Kenya can be a manufacturing nation

Assembling of vehicles takes place at Associated Vehicle Assembly in Jomvu, Mombasa County, on January 24, 2018. PHOTO | LABAN WALLOGA | NATION MEDIA GROUP

What you need to know:

  • It would create employment for a million Kenyans by 2022 and boost Kenya’s competitiveness in the international trade arena.
  • It calls for our collaborative efforts to turn the tide and demonstrate why the future of Kenya is bright.

The inclusion of manufacturing in the list of priorities in President Uhuru Kenyatta’s ‘Big Four’ agenda is worthy of support by both individuals and the corporate sector.

It would create employment for a million Kenyans by 2022 and boost Kenya’s competitiveness in the international trade arena — both key ingredients for boosting the country’s micro and macro economies.

Unlike many previous policy statements, the government has set very specific, ambitious and time-bound priorities that are much fewer.

This is a very progressive approach, which recognises that what gets measured gets done.

TECHNOLOGY
According to the Kenya Association of Manufacturers (Kam), the sector accounts for 10-11 per cent of the gross domestic product (GDP).

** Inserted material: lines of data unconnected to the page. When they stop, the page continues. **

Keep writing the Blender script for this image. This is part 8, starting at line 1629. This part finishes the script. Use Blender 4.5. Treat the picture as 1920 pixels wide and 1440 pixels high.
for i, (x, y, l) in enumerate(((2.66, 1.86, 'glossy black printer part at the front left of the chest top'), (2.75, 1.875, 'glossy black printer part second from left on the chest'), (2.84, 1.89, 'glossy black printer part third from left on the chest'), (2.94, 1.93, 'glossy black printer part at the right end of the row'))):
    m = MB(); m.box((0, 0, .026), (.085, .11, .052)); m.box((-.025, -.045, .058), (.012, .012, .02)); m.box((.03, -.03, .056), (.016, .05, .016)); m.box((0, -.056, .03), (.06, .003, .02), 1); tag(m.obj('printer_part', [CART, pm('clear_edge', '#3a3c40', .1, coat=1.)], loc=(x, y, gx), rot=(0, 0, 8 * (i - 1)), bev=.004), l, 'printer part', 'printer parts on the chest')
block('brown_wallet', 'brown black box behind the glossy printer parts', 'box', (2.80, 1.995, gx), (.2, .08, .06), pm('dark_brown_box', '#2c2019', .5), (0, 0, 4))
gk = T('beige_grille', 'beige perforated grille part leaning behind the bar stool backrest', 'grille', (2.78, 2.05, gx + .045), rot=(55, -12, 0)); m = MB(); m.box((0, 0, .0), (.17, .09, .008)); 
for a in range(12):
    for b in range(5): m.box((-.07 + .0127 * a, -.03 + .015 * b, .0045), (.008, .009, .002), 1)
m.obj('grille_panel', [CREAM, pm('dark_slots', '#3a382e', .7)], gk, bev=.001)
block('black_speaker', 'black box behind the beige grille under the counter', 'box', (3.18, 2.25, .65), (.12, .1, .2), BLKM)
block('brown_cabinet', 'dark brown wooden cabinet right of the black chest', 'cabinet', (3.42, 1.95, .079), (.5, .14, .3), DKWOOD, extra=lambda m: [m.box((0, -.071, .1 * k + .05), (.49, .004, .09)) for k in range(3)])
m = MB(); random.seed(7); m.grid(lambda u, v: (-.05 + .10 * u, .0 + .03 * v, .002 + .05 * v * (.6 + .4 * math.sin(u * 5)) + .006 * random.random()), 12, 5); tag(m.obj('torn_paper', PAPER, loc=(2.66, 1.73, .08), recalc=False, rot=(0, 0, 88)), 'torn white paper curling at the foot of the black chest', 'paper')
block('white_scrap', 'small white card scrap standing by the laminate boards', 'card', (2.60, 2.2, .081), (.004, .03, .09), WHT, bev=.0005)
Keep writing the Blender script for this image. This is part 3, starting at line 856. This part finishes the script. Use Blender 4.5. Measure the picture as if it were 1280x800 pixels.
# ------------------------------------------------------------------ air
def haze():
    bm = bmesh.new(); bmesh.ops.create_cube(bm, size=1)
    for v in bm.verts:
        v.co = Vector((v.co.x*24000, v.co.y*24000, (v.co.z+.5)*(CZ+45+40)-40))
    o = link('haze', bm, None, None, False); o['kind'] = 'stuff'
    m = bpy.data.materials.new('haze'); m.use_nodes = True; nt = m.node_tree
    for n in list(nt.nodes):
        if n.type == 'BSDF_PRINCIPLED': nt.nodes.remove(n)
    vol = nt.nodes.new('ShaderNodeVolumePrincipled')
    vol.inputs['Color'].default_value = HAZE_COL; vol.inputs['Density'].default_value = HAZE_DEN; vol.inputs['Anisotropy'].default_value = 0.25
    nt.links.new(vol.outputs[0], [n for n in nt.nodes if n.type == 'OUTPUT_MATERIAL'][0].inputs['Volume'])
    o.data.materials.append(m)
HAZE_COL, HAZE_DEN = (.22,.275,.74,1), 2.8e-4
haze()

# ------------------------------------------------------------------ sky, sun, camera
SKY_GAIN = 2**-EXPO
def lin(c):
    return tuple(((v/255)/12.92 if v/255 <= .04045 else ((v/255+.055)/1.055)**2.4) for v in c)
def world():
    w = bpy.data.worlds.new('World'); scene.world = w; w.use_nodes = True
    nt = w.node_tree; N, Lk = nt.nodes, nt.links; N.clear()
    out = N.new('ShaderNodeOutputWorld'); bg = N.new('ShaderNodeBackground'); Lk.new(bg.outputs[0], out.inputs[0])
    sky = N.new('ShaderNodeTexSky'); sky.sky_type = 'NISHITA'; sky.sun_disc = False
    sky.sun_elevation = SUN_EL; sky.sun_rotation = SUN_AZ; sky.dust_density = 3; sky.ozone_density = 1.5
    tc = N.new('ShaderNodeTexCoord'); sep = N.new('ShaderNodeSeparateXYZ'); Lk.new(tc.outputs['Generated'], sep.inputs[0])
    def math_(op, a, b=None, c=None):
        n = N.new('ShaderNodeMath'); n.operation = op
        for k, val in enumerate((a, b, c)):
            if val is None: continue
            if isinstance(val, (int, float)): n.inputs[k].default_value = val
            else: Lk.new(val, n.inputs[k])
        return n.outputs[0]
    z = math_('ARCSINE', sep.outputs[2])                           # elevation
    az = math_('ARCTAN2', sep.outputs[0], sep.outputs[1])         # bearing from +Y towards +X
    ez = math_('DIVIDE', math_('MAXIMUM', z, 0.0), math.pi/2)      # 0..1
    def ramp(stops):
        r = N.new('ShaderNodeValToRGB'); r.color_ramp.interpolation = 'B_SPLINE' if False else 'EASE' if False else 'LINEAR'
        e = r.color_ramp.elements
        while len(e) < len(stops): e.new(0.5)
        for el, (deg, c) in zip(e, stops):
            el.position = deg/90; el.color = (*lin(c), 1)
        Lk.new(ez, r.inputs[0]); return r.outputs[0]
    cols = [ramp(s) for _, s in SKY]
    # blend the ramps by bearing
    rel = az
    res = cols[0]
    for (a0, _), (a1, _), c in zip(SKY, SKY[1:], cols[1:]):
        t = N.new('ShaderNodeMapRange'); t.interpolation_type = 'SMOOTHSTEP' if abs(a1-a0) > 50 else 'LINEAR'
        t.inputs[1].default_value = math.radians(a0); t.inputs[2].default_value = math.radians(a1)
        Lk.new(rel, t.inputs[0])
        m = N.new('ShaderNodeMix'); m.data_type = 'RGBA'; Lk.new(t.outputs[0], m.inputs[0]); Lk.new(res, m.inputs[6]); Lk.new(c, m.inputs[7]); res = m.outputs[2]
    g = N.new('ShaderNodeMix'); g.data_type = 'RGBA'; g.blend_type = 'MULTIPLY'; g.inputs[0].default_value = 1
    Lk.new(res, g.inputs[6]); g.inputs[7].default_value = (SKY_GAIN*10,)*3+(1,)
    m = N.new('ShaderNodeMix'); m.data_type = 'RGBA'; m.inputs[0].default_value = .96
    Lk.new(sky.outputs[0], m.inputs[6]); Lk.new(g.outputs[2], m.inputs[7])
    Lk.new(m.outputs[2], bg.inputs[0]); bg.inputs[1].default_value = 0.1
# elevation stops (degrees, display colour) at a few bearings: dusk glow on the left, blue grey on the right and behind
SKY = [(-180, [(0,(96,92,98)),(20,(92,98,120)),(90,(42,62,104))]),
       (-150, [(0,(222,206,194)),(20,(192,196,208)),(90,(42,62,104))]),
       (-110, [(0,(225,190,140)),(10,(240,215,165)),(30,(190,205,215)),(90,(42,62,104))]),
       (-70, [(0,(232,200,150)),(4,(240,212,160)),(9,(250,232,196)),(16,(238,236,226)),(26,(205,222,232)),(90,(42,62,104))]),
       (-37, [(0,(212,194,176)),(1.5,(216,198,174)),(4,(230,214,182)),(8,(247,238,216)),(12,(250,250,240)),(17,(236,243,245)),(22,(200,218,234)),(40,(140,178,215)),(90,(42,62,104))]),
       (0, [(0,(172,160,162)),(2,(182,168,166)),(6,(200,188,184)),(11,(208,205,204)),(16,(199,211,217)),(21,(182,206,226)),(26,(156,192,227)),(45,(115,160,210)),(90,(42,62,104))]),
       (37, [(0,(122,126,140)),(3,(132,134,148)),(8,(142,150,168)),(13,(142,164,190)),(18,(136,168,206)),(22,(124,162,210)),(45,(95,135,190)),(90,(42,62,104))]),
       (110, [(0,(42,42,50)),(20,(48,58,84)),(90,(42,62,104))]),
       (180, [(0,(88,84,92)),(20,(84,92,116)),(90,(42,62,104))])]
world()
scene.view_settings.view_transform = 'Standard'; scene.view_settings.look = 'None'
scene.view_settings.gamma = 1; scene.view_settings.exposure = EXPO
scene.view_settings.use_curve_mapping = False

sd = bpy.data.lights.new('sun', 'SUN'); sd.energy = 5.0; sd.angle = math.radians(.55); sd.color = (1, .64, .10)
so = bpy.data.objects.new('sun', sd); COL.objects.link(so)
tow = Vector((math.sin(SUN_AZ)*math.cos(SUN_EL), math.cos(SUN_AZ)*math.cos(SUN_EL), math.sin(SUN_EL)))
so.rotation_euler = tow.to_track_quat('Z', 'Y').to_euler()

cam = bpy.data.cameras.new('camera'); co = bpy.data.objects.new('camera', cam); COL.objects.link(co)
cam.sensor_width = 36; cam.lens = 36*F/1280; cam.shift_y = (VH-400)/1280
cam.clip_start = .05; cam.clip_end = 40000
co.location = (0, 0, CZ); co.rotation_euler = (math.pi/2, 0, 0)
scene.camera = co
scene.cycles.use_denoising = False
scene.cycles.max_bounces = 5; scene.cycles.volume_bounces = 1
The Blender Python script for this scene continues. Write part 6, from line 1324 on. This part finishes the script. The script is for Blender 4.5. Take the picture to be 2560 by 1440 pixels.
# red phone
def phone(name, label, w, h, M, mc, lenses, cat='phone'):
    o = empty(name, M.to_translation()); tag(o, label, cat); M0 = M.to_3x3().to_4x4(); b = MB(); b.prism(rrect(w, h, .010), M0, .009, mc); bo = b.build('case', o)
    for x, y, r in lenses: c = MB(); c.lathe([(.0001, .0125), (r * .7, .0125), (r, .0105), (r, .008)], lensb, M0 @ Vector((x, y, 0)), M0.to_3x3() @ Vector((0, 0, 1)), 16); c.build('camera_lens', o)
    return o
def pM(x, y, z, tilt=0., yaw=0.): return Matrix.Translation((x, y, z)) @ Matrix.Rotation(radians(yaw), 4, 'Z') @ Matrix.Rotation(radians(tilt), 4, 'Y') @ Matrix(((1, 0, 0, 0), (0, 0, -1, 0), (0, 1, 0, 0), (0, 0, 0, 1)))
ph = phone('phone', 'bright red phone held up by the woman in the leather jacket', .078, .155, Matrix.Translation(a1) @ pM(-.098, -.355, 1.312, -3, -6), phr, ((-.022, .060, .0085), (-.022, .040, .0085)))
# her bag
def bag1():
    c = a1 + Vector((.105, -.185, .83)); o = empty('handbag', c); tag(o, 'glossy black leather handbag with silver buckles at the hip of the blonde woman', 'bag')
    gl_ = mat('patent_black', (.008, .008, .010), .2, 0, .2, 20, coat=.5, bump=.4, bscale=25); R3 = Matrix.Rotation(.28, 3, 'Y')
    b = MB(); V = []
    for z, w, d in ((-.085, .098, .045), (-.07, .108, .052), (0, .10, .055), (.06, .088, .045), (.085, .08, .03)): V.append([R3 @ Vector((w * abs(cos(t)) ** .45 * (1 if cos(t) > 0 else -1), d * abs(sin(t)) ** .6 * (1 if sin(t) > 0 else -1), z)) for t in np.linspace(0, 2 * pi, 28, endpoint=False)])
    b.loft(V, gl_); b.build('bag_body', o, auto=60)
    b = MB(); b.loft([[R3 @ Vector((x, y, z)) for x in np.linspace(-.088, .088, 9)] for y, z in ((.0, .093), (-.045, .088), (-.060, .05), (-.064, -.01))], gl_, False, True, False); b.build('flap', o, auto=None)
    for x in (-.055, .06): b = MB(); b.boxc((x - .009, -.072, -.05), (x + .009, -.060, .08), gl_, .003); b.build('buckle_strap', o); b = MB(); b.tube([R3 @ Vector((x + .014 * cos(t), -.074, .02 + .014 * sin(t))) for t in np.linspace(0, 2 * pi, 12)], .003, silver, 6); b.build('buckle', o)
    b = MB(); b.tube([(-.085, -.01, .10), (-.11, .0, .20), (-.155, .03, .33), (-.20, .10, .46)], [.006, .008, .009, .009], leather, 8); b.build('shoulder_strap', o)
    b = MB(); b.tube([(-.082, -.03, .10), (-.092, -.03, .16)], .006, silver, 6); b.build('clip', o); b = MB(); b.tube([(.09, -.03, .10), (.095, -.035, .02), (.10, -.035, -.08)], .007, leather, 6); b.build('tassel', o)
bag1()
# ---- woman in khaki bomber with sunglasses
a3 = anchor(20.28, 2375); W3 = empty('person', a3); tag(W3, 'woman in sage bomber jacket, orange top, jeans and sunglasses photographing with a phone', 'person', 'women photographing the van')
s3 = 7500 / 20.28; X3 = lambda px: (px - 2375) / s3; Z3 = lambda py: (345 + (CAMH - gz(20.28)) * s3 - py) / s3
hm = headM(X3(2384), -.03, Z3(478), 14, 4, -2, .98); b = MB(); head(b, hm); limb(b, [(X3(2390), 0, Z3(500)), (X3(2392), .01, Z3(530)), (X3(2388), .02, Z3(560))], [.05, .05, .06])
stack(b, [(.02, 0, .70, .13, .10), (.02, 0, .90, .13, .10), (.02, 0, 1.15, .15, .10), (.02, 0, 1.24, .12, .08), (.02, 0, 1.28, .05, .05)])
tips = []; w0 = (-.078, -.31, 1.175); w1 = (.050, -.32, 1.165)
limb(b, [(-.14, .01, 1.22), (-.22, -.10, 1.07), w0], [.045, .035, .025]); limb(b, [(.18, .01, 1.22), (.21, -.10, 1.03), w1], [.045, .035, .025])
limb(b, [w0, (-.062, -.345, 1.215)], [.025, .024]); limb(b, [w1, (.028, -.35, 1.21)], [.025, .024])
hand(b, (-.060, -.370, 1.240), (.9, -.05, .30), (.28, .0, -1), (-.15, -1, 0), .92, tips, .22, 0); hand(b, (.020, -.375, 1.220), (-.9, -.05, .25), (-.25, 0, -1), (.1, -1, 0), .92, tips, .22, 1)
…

Government statistics however place the contribution at 9.2 per cent with direct employment at just over 300,000 people.

However, the sector’s potential remains volatile and subdued owing to external factors such as drought, which affects energy production in a country that heavily relies on hydroelectric power generation.

This is at a time when manufacturers in more developed countries have embraced artificial intelligence and machine learning, robotics, data and analytics and technology that delivers improved speed and efficiency to boost their overall competitiveness.

AGRICULTURE

At the same time, much of what is manufactured locally is agricultural produce, with tea dominating the list.

Most of the tea is exported to other countries, from where more value addition is done, and then sold for much higher prices with the local farmers removed from the value chain.

The story is all too common across Africa. How do we turn the tide?

On our part as Coca-Cola System in Kenya, together with our bottling partners, we offer direct and indirect employment opportunities to more than 10,000 people through our manufacturing and distribution value chain.

COMMITMENT
Through innovation that goes beyond what exists in Kenya, we are also extending the manufacturing value chain to local farmers, from whom we buy mangoes for juice production.

Our 5by20 global initiative aimed at empowering female entrepreneurs has helped us to train more than 350,000 women from all over Kenya and equip them with the skills and resources to establish or grow their businesses.

This has an impact on household incomes and quality of life.

Having interacted with fellow captains of industry, particularly during the ‘Why the Future is Kenya’ campaign, I know of many other corporate institutions that are playing their part in ensuring that the aspirations on manufacturing in the ‘Big Four’ agenda are achieved.

With every, seemingly, small incentive, they will do even more.

LAW
The labour force in Kenya is unmatched. The people are highly skilled and well-educated and, to crown it, most of them have the right attitude that makes it possible for them to adapt to new technology and trends much faster than their peers in other countries.

The government’s proposals and incentives to encourage local manufacturing include having lower electricity tariffs for night-time usage, improvements in infrastructure and the progressive streamlining of the process of establishing a business.

But there is a need to sustain the positive efforts in having a progressive and conducive legislative and regulatory framework that will support the growth of the manufacturing sector.

The environment should also encourage innovation, often a time-consuming and expensive exercise, so that we will have more products to export and less to import.

COMMUNAL EFFORT
The initiatives designed to boost manufacturing in the cotton, leather, agro-processing, information and communication technology (ICT) and construction are, indeed, realistic and the aspiration to have manufacturing contribute 20 per cent of the GDP, achievable.

The proof point that many people will identify with closely is how many new jobs will have been created by 2022, as this will have a direct impact on their livelihoods.

However, we cannot leave this noble and achievable aspiration to the government alone.

It calls for our collaborative efforts to turn the tide and demonstrate why the future of Kenya is bright, for any sceptic out there to see.

With that, we will attract new investments into Kenya and possibly woo back some manufacturers who had moved their operations to other countries.